The public prosecutor’s office in Les Cayes is now headed by 40-year-old Government Commissioner Elioth. His arrival was celebrated with jubilation. In his office, a crowd of supporters hugged him and cheered him on: “For life, for life!”
For the time being, Elioth says he has made the fight against “land gangs” a priority. “It’s a big danger,” he said. In his eyes, the Richemond case is emblematic of the involvement of local elites in corruption. “Notaries, policemen and bailiffs are all involved,” he said. “It’s a whole system that needs to be dismantled.”
Since then, Richemond and his men continue to roam the town. More than two years after Tesse’s murder, his brother is finally daring to venture out a little more, but doesn’t feel safe. “Ronald Richemond’s team is still walking around with guns. They have assault rifles and heavy weapons in their hands,” he said. A few days before our meeting, he came across Richemond’s henchman Clervil in town, his two 9 mm pistols clearly visible.
Reached by phone a few days ago, the investigating judge in charge of the Tesse case was neither reassured nor reassuring. Séide warned of the difficulties he is facing with this case. “I want to know, and I want society to know who murdered the journalist. But my life is at stake; I don’t even have a weapon or an armored vehicle. After four unanswered letters requesting security measures, I’m at risk of having to leave the case,” he said.
The only person capable of uncovering the truth about Tesse’s murder is now terrorized — and almost completely helpless.
Near Les Cayes, small planes loaded with cocaine
Lost among the fields of Ducis, a rural municipality located 20 kilometers northwest of Les Cayes, lies a clandestine airstrip. It was on this flat stretch of land, now used for cattle grazing, that a small aircraft reportedly landed on Oct. 19, 2023.
“The plane was found one morning on this field. And shortly after, vehicles arrived carrying police officers and Commissioner Richemond,” said a farmer interviewed at the site.
According to the Les Cayes public prosecutor’s office, it was a “shipment of cocaine by plane from Colombia.” Southern Haiti is believed to be one of the main “entry points for drugs into the country,” according to U.N. experts. Cocaine is reportedly transported via small boats or aircraft landing on clandestine runways from South America, with Haiti serving as a transit point before the drugs are shipped to the U.S. and Western Europe.
Several Haitian political figures have been sanctioned by the U.S. for their involvement in drug trafficking, including former Senator for the South Hervé Fourcand and ex-senator Rony Célestin — who is the subject of an investigation by Forbidden Stories and its partners.
According to Ricardo Bain, aka “Chito”, and two other sources, Government Commissioner Ronald Richemond may have become involved in drug trafficking in an “opportunistic” manner. “Once he learns that someone has cocaine, he stages an operation and seizes the goods.
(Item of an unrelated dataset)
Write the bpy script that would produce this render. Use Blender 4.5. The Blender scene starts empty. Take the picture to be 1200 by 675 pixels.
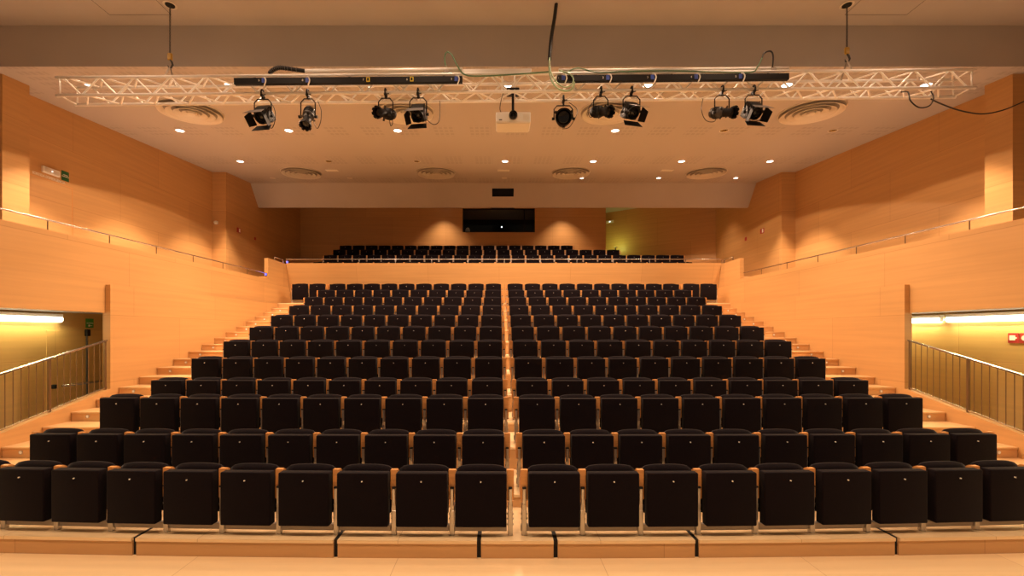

Then he hands it over to one of his men, who takes care of selling it,” said Chito, who claimed to have witnessed the negotiations.
At Les Cayes prison last March, Forbidden Stories met with two Colombian nationals detained under Richemond’s authority. They were accused of having piloted the small plane that landed on the Ducis airstrip. Both denied the allegations and were later released. The shipment of drugs has not been recovered, and the investigation remains ongoing.